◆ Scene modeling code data

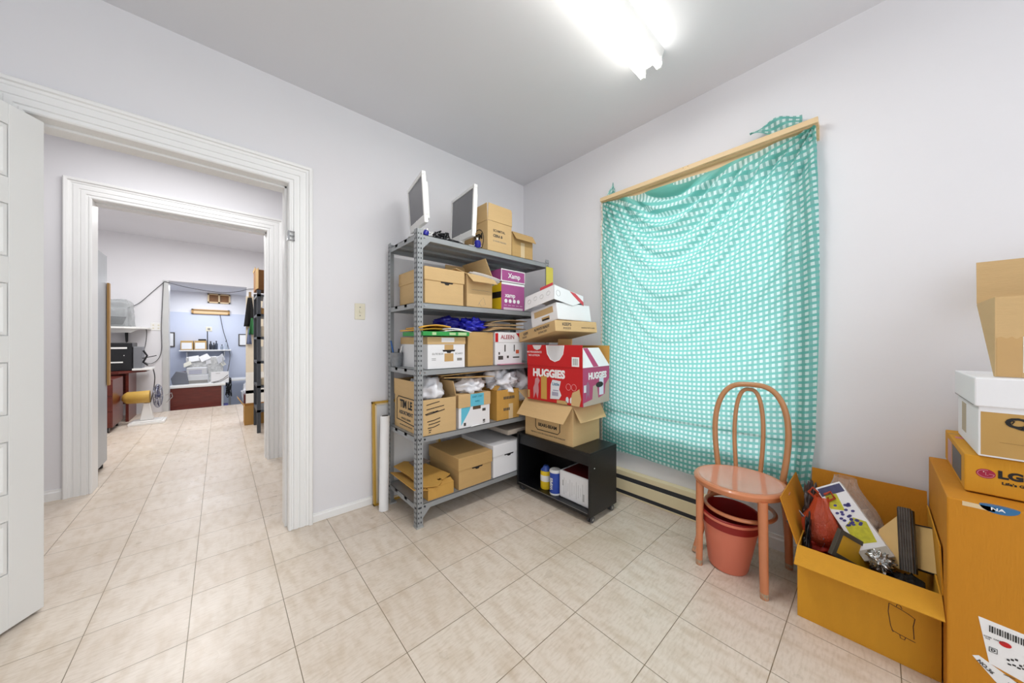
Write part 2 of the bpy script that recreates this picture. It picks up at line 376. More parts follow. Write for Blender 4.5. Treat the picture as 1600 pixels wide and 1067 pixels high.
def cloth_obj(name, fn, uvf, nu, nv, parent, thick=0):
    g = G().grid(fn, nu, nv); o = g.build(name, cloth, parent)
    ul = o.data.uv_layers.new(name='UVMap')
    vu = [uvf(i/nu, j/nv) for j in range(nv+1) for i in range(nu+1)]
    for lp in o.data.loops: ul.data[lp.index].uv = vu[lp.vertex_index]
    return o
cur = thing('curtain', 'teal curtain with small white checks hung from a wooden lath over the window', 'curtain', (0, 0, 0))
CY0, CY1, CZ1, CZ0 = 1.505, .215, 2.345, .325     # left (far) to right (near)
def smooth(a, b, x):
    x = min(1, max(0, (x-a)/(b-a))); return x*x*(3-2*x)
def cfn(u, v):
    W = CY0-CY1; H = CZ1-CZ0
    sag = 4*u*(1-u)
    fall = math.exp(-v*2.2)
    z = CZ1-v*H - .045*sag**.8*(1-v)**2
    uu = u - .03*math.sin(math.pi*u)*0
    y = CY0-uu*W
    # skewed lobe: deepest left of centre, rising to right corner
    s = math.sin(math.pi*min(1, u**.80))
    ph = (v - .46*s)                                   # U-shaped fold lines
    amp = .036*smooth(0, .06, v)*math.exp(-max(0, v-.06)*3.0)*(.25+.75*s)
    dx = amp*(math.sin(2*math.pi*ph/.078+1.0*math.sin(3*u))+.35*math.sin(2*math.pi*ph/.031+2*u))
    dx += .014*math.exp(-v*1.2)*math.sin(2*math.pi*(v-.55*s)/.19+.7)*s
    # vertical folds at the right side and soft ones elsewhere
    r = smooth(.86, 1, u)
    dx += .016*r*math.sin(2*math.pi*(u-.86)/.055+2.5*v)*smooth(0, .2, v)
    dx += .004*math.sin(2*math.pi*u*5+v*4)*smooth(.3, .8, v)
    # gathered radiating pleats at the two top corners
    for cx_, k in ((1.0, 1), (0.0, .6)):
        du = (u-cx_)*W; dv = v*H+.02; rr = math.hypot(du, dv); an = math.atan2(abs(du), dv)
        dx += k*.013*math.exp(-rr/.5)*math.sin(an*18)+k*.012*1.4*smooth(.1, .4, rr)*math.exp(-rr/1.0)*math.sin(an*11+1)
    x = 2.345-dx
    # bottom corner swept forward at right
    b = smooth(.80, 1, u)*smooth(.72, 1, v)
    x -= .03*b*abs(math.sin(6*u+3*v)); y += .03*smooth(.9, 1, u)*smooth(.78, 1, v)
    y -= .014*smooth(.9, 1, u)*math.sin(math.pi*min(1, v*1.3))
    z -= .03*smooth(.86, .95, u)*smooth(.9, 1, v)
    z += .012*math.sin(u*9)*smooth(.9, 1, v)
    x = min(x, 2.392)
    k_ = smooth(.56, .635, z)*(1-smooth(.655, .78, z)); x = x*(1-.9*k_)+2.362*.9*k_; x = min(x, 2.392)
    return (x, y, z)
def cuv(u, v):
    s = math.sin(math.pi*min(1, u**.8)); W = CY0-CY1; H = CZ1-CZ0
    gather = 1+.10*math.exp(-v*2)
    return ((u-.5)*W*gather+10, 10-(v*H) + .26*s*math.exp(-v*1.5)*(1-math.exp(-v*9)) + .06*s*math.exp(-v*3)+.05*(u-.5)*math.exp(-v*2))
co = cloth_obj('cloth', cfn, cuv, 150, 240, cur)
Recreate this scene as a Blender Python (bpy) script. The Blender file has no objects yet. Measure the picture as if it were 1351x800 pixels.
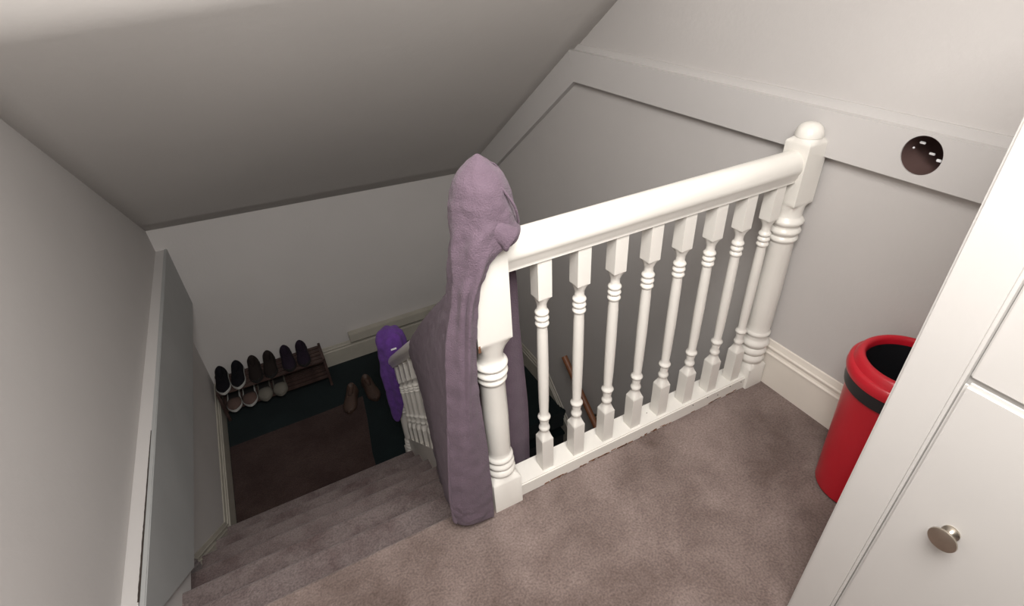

◆ Stated task
All lines in the data that contain the word "Blender" should be copied.

◆ Solution
Write part 2 of the bpy script that recreates this picture. It picks up at line 376. More parts follow. Write for Blender 4.5. Treat the picture as 1600 pixels wide and 1067 pixels high.
Recreate this scene as a Blender Python (bpy) script. The Blender file has no objects yet. Measure the picture as if it were 1351x800 pixels.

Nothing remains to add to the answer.